Overall effectiveness: the quality of education provided in the school

 Outstanding (1)

  • Teaching is outstanding and, together with a rich and relevant curriculum, contributes to outstanding learning and achievement. Exceptionally, achievement may be good and rapidly improving.
  • Pupils, and particular groups of pupils, have excellent educational experiences at school and these ensure that they are very well equipped for the next stage of their education, training or employment.
  • There is excellent practice which ensures that all pupils have high levels of literacy appropriate to their age.
  • The school’s practice consistently reflects the highest expectations of staff and the highest aspirations for pupils, including disabled pupils and those with special educational needs.
  • Best practice is spread effectively in a drive for continuous improvement.
  • Other principal aspects of the school’s work are good or outstanding.
  • The school’s thoughtful and wide-ranging promotion of pupils’ spiritual, moral, social and cultural development enables them to thrive in a supportive, highly cohesive learning community.

 Good (2)

  • Pupils benefit from teaching that is at least good and some that is outstanding.
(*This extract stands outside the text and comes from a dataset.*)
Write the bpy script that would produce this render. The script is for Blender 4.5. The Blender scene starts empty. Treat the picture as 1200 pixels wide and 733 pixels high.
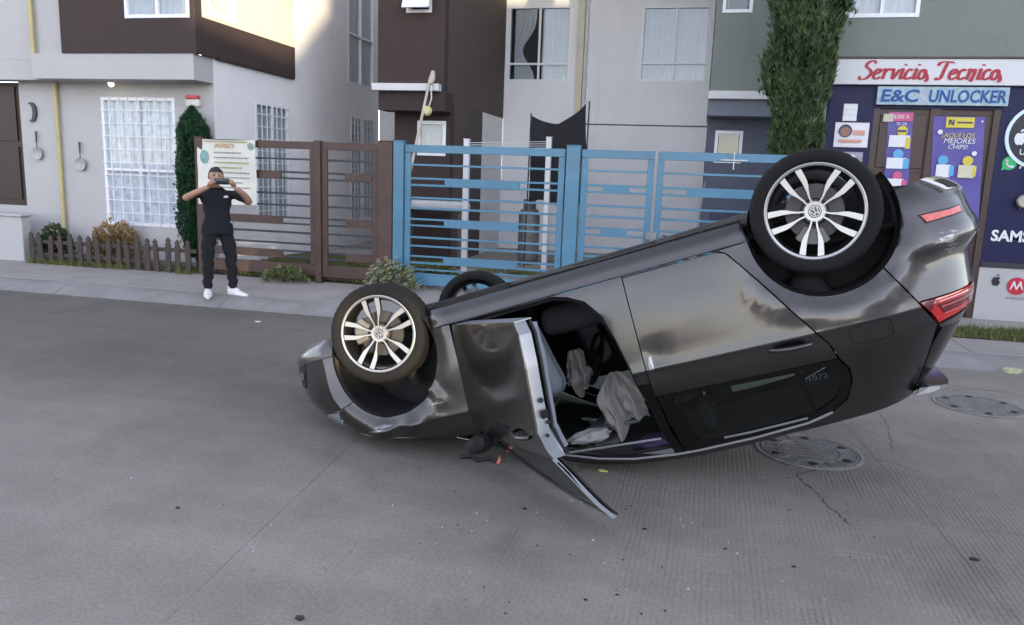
import bpy, bmesh, math, random
from mathutils import Vector, Matrix, Euler
from math import sin, cos, pi, radians as RAD, sqrt, exp
random.seed(7)
SC = bpy.context.scene
COL = SC.collection

# ------------------------------------------------------------------ camera, sky, sun, exposure
cam = bpy.data.cameras.new('camera'); cam.sensor_width = 36; cam.lens = 27.0
cam.clip_start = 0.05; cam.clip_end = 3000
camo = bpy.data.objects.new('camera', cam); COL.objects.link(camo)
camo.matrix_world = (Matrix.Translation((0, 0, 1.755)) @ Matrix.Rotation(RAD(13.07), 4, 'Z')
                     @ Matrix.Rotation(RAD(90 - 10.13), 4, 'X') @ Matrix.Rotation(RAD(2.07), 4, 'Z'))
SC.camera = camo
SUN_DIR = Vector((-0.59, 0.81, -0.07)).normalized()          # the way the light travels
SUN_EL = math.asin(-SUN_DIR.z)
wd = bpy.data.worlds.new('World'); SC.world = wd; wd.use_nodes = True
wn = wd.node_tree.nodes; wn.clear()
sky = wn.new('ShaderNodeTexSky'); sky.sky_type = 'NISHITA'; sky.sun_disc = False
sky.sun_elevation = SUN_EL
sky.sun_rotation = math.atan2(-SUN_DIR.x, -SUN_DIR.y)
sky.altitude = 2500; sky.air_density = 1.0; sky.dust_density = 1.4; sky.ozone_density = 2.0
bg = wn.new('ShaderNodeBackground'); bg.inputs[1].default_value = 0.15
wo = wn.new('ShaderNodeOutputWorld')
hs = wn.new('ShaderNodeHueSaturation'); hs.inputs['Saturation'].default_value = 0.45      # thin evening haze pales the blue
wd.node_tree.links.new(sky.outputs[0], hs.inputs['Color']); tn = wn.new('ShaderNodeMix'); tn.data_type = 'RGBA'; tn.blend_type = 'MULTIPLY'; tn.inputs['Factor'].default_value = 1; tn.inputs['B'].default_value = (1.06, .985, .995, 1)   # faint rose of the evening haze
wd.node_tree.links.new(hs.outputs[0], tn.inputs['A']); wd.node_tree.links.new(tn.outputs['Result'], bg.inputs[0]); wd.node_tree.links.new(bg.outputs[0], wo.inputs[0])
sl = bpy.data.lights.new('sun', 'SUN'); sl.energy = 1.0; sl.angle = RAD(0.5); sl.color = (1.0, 0.80, 0.50)
slo = bpy.data.objects.new('sun', sl); COL.objects.link(slo); slo.location = (30, -25, 20)
slo.rotation_euler = SUN_DIR.to_track_quat('-Z', 'Y').to_euler()
SC.view_settings.view_transform = 'Standard'; SC.view_settings.look = 'None'
SC.view_settings.gamma = 1.0; SC.view_settings.exposure = 3.12
SC.view_settings.use_curve_mapping = False

# ------------------------------------------------------------------ helpers
def tag(o, label=None, cat=None, group=None, kind=None):
    if label: o['label'] = label
    if cat: o['category'] = cat
    if group: o['group'] = group
    if kind: o['kind'] = kind
    return o
def empty(name, loc=(0, 0, 0), label=None, cat=None, group=None, rz=0):
    o = bpy.data.objects.new(name, None); COL.objects.link(o); o.empty_display_size = .1
    o.location = loc; o.rotation_euler = (0, 0, rz)
    return tag(o, label, cat, group)
def mk(name, bm, mat, parent=None, smooth=None, local=False, recalc=True):
    """link a bmesh as ONE mesh object; world-coordinate meshes keep their place under a moved Empty unless local"""
    if recalc: bmesh.ops.recalc_face_normals(bm, faces=bm.faces[:])
    me = bpy.data.meshes.new(name); bm.to_mesh(me); bm.free()
    for m in (mat if isinstance(mat, (list, tuple)) else [mat]): me.materials.append(m)
    if smooth is not None:
        for p in me.polygons: p.use_smooth = True
        me.set_sharp_from_angle(angle=RAD(smooth))
    o = bpy.data.objects.new(name, me); COL.objects.link(o)
    if parent is not None:
        o.parent = parent
        if not local: o.matrix_parent_inverse = wm(parent).inverted()
    return o
def wm(o):
    m = o.matrix_basis.copy()
    if o.parent: m = wm(o.parent) @ o.matrix_parent_inverse @ m
    return m
def twin(o, parent, loc=None, name=None):
    c = o.copy(); COL.objects.link(c); c.parent = parent
    if loc is not None: c.location = loc
    return c
def BM(): return bmesh.new()
def box(bm, x0, x1, y0, y1, z0, z1, mi=0, M=None):
    v = [bm.verts.new(Vector(p)) for p in ((x0,y0,z0),(x1,y0,z0),(x1,y1,z0),(x0,y1,z0),(x0,y0,z1),(x1,y0,z1),(x1,y1,z1),(x0,y1,z1))]
    if M is not None:
        for q in v: q.co = M @ q.co
    for f in ((0,3,2,1),(4,5,6,7),(0,1,5,4),(1,2,6,5),(2,3,7,6),(3,0,4,7)):
        bm.faces.new([v[i] for i in f]).material_index = mi
    return v
def bbox(x0, x1, y0, y1, z0, z1, bev=0.0, seg=1):
    bm = BM(); box(bm, x0, x1, y0, y1, z0, z1)
    if bev: bmesh.ops.bevel(bm, geom=bm.edges[:], offset=bev, segments=seg, affect='EDGES', profile=.5)
    return bm
def tube(bm, pts, r, seg=8, mi=0, cap=True):
    pts = [Vector(p) for p in pts]; n = len(pts); rings = []
    rr = r if isinstance(r, (list, tuple)) else [r] * n
    up = Vector((0, 0, 1))
    for i, p in enumerate(pts):
        d = (pts[min(i + 1, n - 1)] - pts[max(i - 1, 0)]).normalized()
        a = d.cross(up)
        if a.length < .05: a = d.cross(Vector((1, 0, 0)))
        a.normalize(); b = d.cross(a)
        rings.append([bm.verts.new(p + (a * cos(t) + b * sin(t)) * rr[i]) for t in [2 * pi * k / seg for k in range(seg)]])
    for i in range(n - 1):
        for k in range(seg):
            bm.faces.new((rings[i][k], rings[i][(k + 1) % seg], rings[i + 1][(k + 1) % seg], rings[i + 1][k])).material_index = mi
    if cap:
        bm.faces.new(rings[0][::-1]).material_index = mi; bm.faces.new(rings[-1]).material_index = mi
def lathe(bm, prof, seg=48, c=(0, 0, 0), axis='Y', mi=0, closed=False):
    """prof: list of (radius, along)"""
    rings = []
    for r, a in prof:
        ring = []
        for k in range(seg):
            t = 2 * pi * k / seg
            p = (r * cos(t), a, r * sin(t)) if axis == 'Y' else (r * cos(t), r * sin(t), a)
            ring.append(bm.verts.new(Vector(c) + Vector(p)))
        rings.append(ring)
    L = len(rings)
    for i in range(L if closed else L - 1):
        A, B = rings[i], rings[(i + 1) % L]
        for k in range(seg):
            bm.faces.new((A[k], A[(k + 1) % seg], B[(k + 1) % seg], B[k])).material_index = mi
    return rings
def prism(bm, poly, y0, y1, mi=0, plane='XZ', M=None):
    def P(a, b, y): return {'XZ': Vector((a, y, b)), 'XY': Vector((a, b, y)), 'YZ': Vector((y, a, b))}[plane]
    A = [bm.verts.new(P(a, b, y0)) for a, b in poly]; B = [bm.verts.new(P(a, b, y1)) for a, b in poly]
    if M is not None:
        for q in A + B: q.co = M @ q.co
    n = len(poly)
    for i in range(n): bm.faces.new((A[i], A[(i + 1) % n], B[(i + 1) % n], B[i])).material_index = mi
    bm.faces.new(A[::-1]).material_index = mi; bm.faces.new(B).material_index = mi
def text_mesh(txt, size, depth=.004, shear=0, bold=0, align='CENTER', sx=1.0):
    cu = bpy.data.curves.new('t', 'FONT'); cu.body = txt; cu.size = size; cu.extrude = depth / 2; cu.shear = shear
    cu.offset = bold; cu.align_x = align; cu.align_y = 'CENTER'; cu.resolution_u = 3
    o = bpy.data.objects.new('t', cu); COL.objects.link(o)
    dg = bpy.context.evaluated_depsgraph_get()
    me = bpy.data.meshes.new_from_object(o.evaluated_get(dg))
    bpy.data.objects.remove(o); bpy.data.curves.remove(cu)
    bm = BM(); bm.from_mesh(me); bpy.data.meshes.remove(me)
    for v in bm.verts:                       # stand it up in the XZ plane, facing -Y
        x, y, z = v.co; v.co = (x * sx, -z, y)
    return bm
def shift(bm, d):
    for v in bm.verts: v.co += Vector(d)
    return bm

# ------------------------------------------------------------------ materials
MATS = {}
def hexc(h): return tuple((int(h[i:i+2], 16) / 255) ** 2.2 for i in (0, 2, 4))
def mat(name, col, rough=.6, metal=0., var=.12, vs=3.0, bump=0., bs=60., coat=0., spec=.5, grime=0., stretch=None, trans=0., emit=None, alpha=1., sub=0.):
    if name in MATS: return MATS[name]
    m = bpy.data.materials.new(name); m.use_nodes = True; nt = m.node_tree; N = nt.nodes; L = nt.links
    b = N['Principled BSDF']
    b.inputs['Roughness'].default_value = rough; b.inputs['Metallic'].default_value = metal
    b.inputs['Coat Weight'].default_value = coat; b.inputs['Coat Roughness'].default_value = .04
    b.inputs['Specular IOR Level'].default_value = spec; b.inputs['Transmission Weight'].default_value = trans
    b.inputs['Alpha'].default_value = alpha
    b.inputs['Base Color'].default_value = (*col, 1)
    if emit: b.inputs['Emission Color'].default_value = (*emit[0], 1); b.inputs['Emission Strength'].default_value = emit[1]
    tc = N.new('ShaderNodeTexCoord'); src = tc.outputs['Object']
    if stretch:
        mp = N.new('ShaderNodeMapping'); mp.inputs['Scale'].default_value = stretch; L.new(src, mp.inputs[0]); src = mp.outputs[0]
    if var > 0:
        n1 = N.new('ShaderNodeTexNoise'); n1.inputs['Scale'].default_value = vs; n1.inputs['Detail'].default_value = 7; n1.inputs['Roughness'].default_value = .65
        L.new(src, n1.inputs['Vector'])
        r = N.new('ShaderNodeMapRange'); r.inputs[1].default_value = .3; r.inputs[2].default_value = .7
        r.inputs[3].default_value = 1 - var; r.inputs[4].default_value = 1 + var
        L.new(n1.outputs['Fac'], r.inputs[0])
        mx = N.new('ShaderNodeMix'); mx.data_type = 'RGBA'; mx.blend_type = 'MULTIPLY'; mx.inputs['Factor'].default_value = 1
        mx.inputs['A'].default_value = (*col, 1); L.new(r.outputs[0], mx.inputs['B']); out = mx.outputs['Result']
        if grime > 0:     # broad rain streaks and smudges
            mp2 = N.new('ShaderNodeMapping'); mp2.inputs['Scale'].default_value = (2.2, 2.2, .35); L.new(tc.outputs['Object'], mp2.inputs[0])
            n2 = N.new('ShaderNodeTexNoise'); n2.inputs['Scale'].default_value = 1.3; n2.inputs['Detail'].default_value = 9; n2.inputs['Roughness'].default_value = .7
            L.new(mp2.outputs[0], n2.inputs['Vector'])
            r2 = N.new('ShaderNodeMapRange'); r2.inputs[1].default_value = .52; r2.inputs[2].default_value = .8; r2.inputs[3].default_value = 0; r2.inputs[4].default_value = grime
            L.new(n2.outputs['Fac'], r2.inputs[0])
            m2 = N.new('ShaderNodeMix'); m2.data_type = 'RGBA'; L.new(r2.outputs[0], m2.inputs['Factor']); L.new(out, m2.inputs['A'])
            m2.inputs['B'].default_value = (col[0] * .45, col[1] * .42, col[2] * .38, 1); out = m2.outputs['Result']
        L.new(out, b.inputs['Base Color'])
        r3 = N.new('ShaderNodeMapRange'); r3.inputs[1].default_value = .3; r3.inputs[2].default_value = .7
        r3.inputs[3].default_value = max(0, rough - .06); r3.inputs[4].default_value = min(1, rough + .06)
        L.new(n1.outputs['Fac'], r3.inputs[0]); L.new(r3.outputs[0], b.inputs['Roughness'])
    if bump > 0:
        n3 = N.new('ShaderNodeTexNoise'); n3.inputs['Scale'].default_value = bs; n3.inputs['Detail'].default_value = 5
        L.new(src, n3.inputs['Vector'])
        bp = N.new('ShaderNodeBump'); bp.inputs['Strength'].default_value = bump; bp.inputs['Distance'].default_value = .01
        L.new(n3.outputs['Fac'], bp.inputs['Height']); L.new(bp.outputs[0], b.inputs['Normal'])
    MATS[name] = m
    return m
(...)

This promotes very positive attitudes to learning and ensures that pupils’ achievement is at least good.
  • Pupils and particular groups of pupils have highly positive educational experiences at school that ensure that they are well prepared for the next stage in their education, training or employment.
  • Pupils’ progress is not held back by an inability to read accurately and fluently. Those pupils who have fallen behind are being helped to make rapid progress in their reading.
  • The school takes effective action to enable most pupils, including disabled pupils and those with special educational needs, to reach their potential.
  • Other principal aspects of the school’s work are likely to be at least good.
  • Deliberate and effective action is taken to create a cohesive learning community through the promotion of pupils’ spiritual, moral, social and cultural development. There is a positive climate for learning.

 Requires improvement (3)

  • The school requires improvement because one or more of the four key judgements requires improvement (grade 3) and/or there are weaknesses in the overall provision for pupils’ spiritual, moral, social and cultural development.


Inadequate (4): The school is likely to be inadequate if inspectors judge any of the following to be inadequate:

The achievement of pupils

  • pupils’ progress in literacy
  • the quality of teaching
  • the behaviour and safety of pupils
  • the quality of the leadership in, and management of, the school
    • and/or
    • there are serious weaknesses in the overall promotion of pupils’ spiritual, moral, social and cultural development.